5/25/2020

Object of the Game

This one's a bit basic, but if we're going to get where we're headed with the Lexicon, we'll need it. I'll keep it quickish.

Every game has an object, or objective. If you're playing Chess, the object of the game is to put the opponent's king in checkmate. If you're playing Scrabble, the object of the game is to have the most points at the end. If you're playing Tic-Tac-toe, the object is to get three of your symbol (X or O) in a row, and so on.

The object of Chess, Scrabble, and Tic-Tac-Toe is the same, every time you play. That's a foundational or fixed object. In The Beginning, it was a given that a game's object was fixed, coded right into the game as a whole.

Then along came variants. Two Chess players could agree to play a Chess variant in which the object is to capture both of the opponent's Knights, for example, or variants where the object changes every 12th turn, or uncountable others. They're still playing Chess, but it's a different sort of Chess, which acknowledges the core version as the core version while exploring deviation from it (and some variants don't change the objective, but objectives are what we're here for today).

Tabletop wargames explored a variant on the variant: the scenario. Games with scenarios don't necessarily have a default, fixed object. Instead, the scenario frequently defines the object for each instance of the game. In a very important sense, each scenario in a game of Squad Leader (for instance) is a different game using the same core of rules, but with its own object, its own set of game-pieces (the units allotted each side) and its own game board (Squad Leader comes with several modular boards, miniatures games can be played on hand-crafted terrain and so on). So, instead of a foundational objective, we have one or more scenario objectives.

Variants and scenarios are in many ways a spectrum of the same thing. The most important difference is the concept of a default game (including one or more foundational objectives): if you play Chess without selecting a variant, you can still play Chess. But you can't play most wargames without first selecting, creating, or generating a scenario. In Squad Leader, the part that stays the same across scenarios is the system of rules and procedures. The combination of scenario system makes for a game you can play.

The traditional RPG sprouted from wargaming roots, so it's scenario-based, too, with a system of rules, mechanics and procedures which don't become a playable game until the Game Master selects, creates, or generates a scenario with one or more scenario objectives (sometimes with a lot of input from the Players), and until each Player selects, creates, or generates characters (sometimes with a lot of input from the GM or other Players).

But, RPGs bring a new set of wrinkles to the Object of the Game, since Player Characters can pursue their own objectives both individually and as a group, and both within the scope of a scenario and over the course of many. Importantly, these character objectives, group objectives, and campaign objectives can be entirely divorced from (or even contradict) the scenario objectives provided by an adventure, or the foundational objectives baked into the system (if any). They can also change and evolve from the inside, interacting, combining, growing and dying in unexpected ways, because of the central importance of characters.

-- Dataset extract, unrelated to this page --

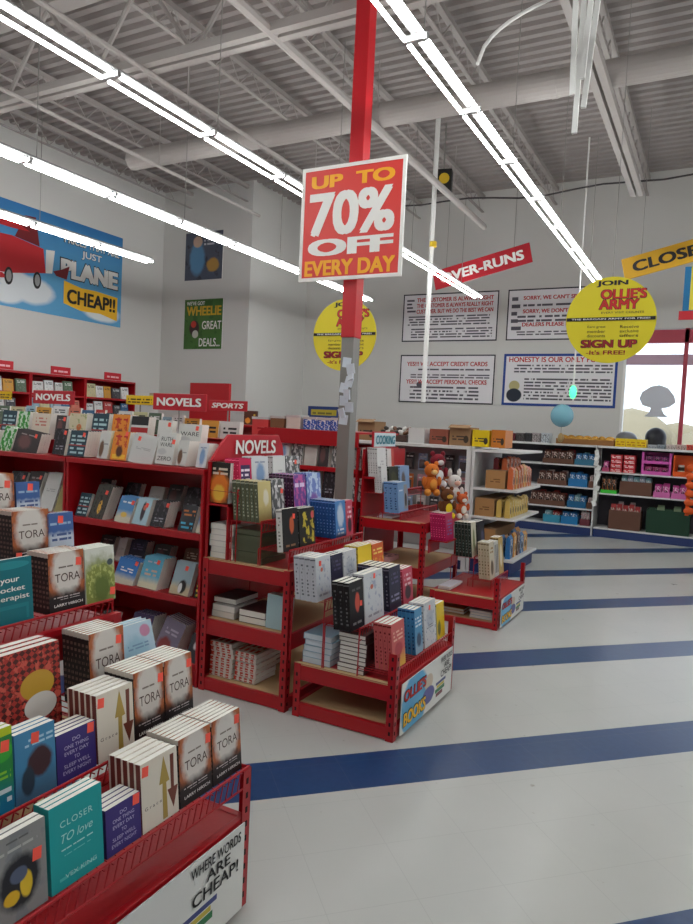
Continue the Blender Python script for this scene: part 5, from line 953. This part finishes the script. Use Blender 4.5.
its = [(505, 515, (110, 40, 50), 'maroon'), (516, 524, (90, 84, 84), 'grey'), (525, 531, (60, 60, 64), 'black'), (532, 540, (170, 160, 160), 'pale grey'), (541, 549, (200, 206, 212), 'white'), (648, 657, (170, 176, 186), 'silver'), (658, 666, (140, 150, 160), 'slate'), (667, 676, (206, 190, 186), 'cream'), (677, 686, (206, 176, 170), 'blush'), (687, 696, (190, 70, 60), 'red')]
for a, b_, c, nm in its: carton('small %s box on the wall shelf top' % nm, a, b_, (433 if a < 600 else 445), 440, 11.05, .2, (flat(c), art('small box '+nm, c, [('n', 6, .5, tuple(int(v*.6) for v in c), 0, 0, 1, 1)])), group='small boxes along the wall shelf top', z=1.361, lid=flat(c))
# rounded dark objects at the window
t_ = thing('hat', 'black domed hat on the window ledge', 'hat', (-.86, YW-.30, 1.36)); MB().rod((0, 0, 0), (0, 0, .02), .22, 20).build('brim', flat((30, 32, 44)), t_)
mb = MB().ball((0, 0, .16), .155, 16, 10, sq=(1, 1, 1.0)); mb.build('crown', flat((30, 32, 44)), t_, smooth=True); MB().rod((0, 0, .02), (0, 0, .16), .15, 20).build('band', flat((24, 26, 34)), t_)
t_ = thing('dome_cover', 'grey rounded cover beside the black hat at the window', 'cover', (-1.28, YW-.3, 1.36)); MB().ball((0, 0, .12), .16, 16, 10, sq=(1, 1, .72)).build('dome', flat((120, 122, 130)), t_, smooth=True); MB().rod((0, 0, 0), (0, 0, .05), .17, 20).build('base_ring', flat((90, 92, 100)), t_)
MB().box(-1.75, 2.2, .60, .90, 1.335, 1.355).build('rear_top_shelf', WHITEM, t2)
# decal seen from behind on the window
a_, c_ = xx(657, 402, YW), zY(657, 400, YW)
P = [(-.30, .02), (-.26, .14), (-.12, .24), (.02, .27), (.16, .22), (.27, .08), (.30, -.04), (.20, -.12), (.08, -.15), (.12, -.24), (.2, -.30), (-.2, -.30), (-.12, -.22), (-.1, -.14), (-.24, -.1)]
o = MB().poly([(x*.88, z*.88) for x, z in P], 0, .002).build('window_decal', mat('grey blue vinyl', (204, 208, 218), .8), None, loc=(a_, YW+.034, c_)); tag(o, 'grey tree shaped decal stuck on the window', 'decal')
# balloons
t_ = thing('balloon', 'pale blue balloon floating above the wall shelf', 'balloon', (xx(562, 417, 10.8), 10.8, 1.38)); MB().ball((0, 0, .40), .17, 18, 12, sq=(1, 1, 1.02)).build('balloon_skin', mat('pale blue foil', (130, 186, 206), .2), t_, smooth=True); MB().rod((0, 0, .0), (0, 0, .24), .004, 5).build('ribbon', GREY, t_); MB().ball((0, 0, .07), .06, 10, 8, sq=(.8, .8, 1.2)).build('weight', flat((170, 140, 90)), t_, smooth=True)
t_ = thing('indicator_light', 'bright green glowing light hanging before the blue poster', 'light', (xx(573, 392, 10.2), 10.2, zY(573, 392, 10.2))); MB().ball((0, 0, 0), .05, 12, 8, sq=(1, 1, 1.9)).build('green_lens', mat('green lit lens', (60, 230, 130), .4, emit=2.0), t_, smooth=True); MB().rod((0, 0, .09), (0, 0, 3.5), .012, 6).build('white_cord', WHITE, t_)
o = FAR.build('books', FARM); tag(o, 'many small distant books filling the rear rows and far red cases', 'books'); o['kind'] = 'stuff'
print('books', NB, 'objects', len(bpy.data.objects))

Which brings us to the lexical point. Tactical Infinity is key to the whole shebang around here, and objectives are the standards against which tactics are measured. Without objectives, Tactical Infinity would cease to be tactical. It would just be plain old Infinity, the kind the universe leaves laying around. The kind they have in waiting rooms at the DMV.

Every game has at least one Object. RPGs tend to have several, in shifting and evolving number and arranged in shifting and evolving priority weight, where the objectives and priority weight vary from object to object and from character to character, all within the same game. That's magic, of a kind, and it'll be awfully important, as we continue with the Lexicon.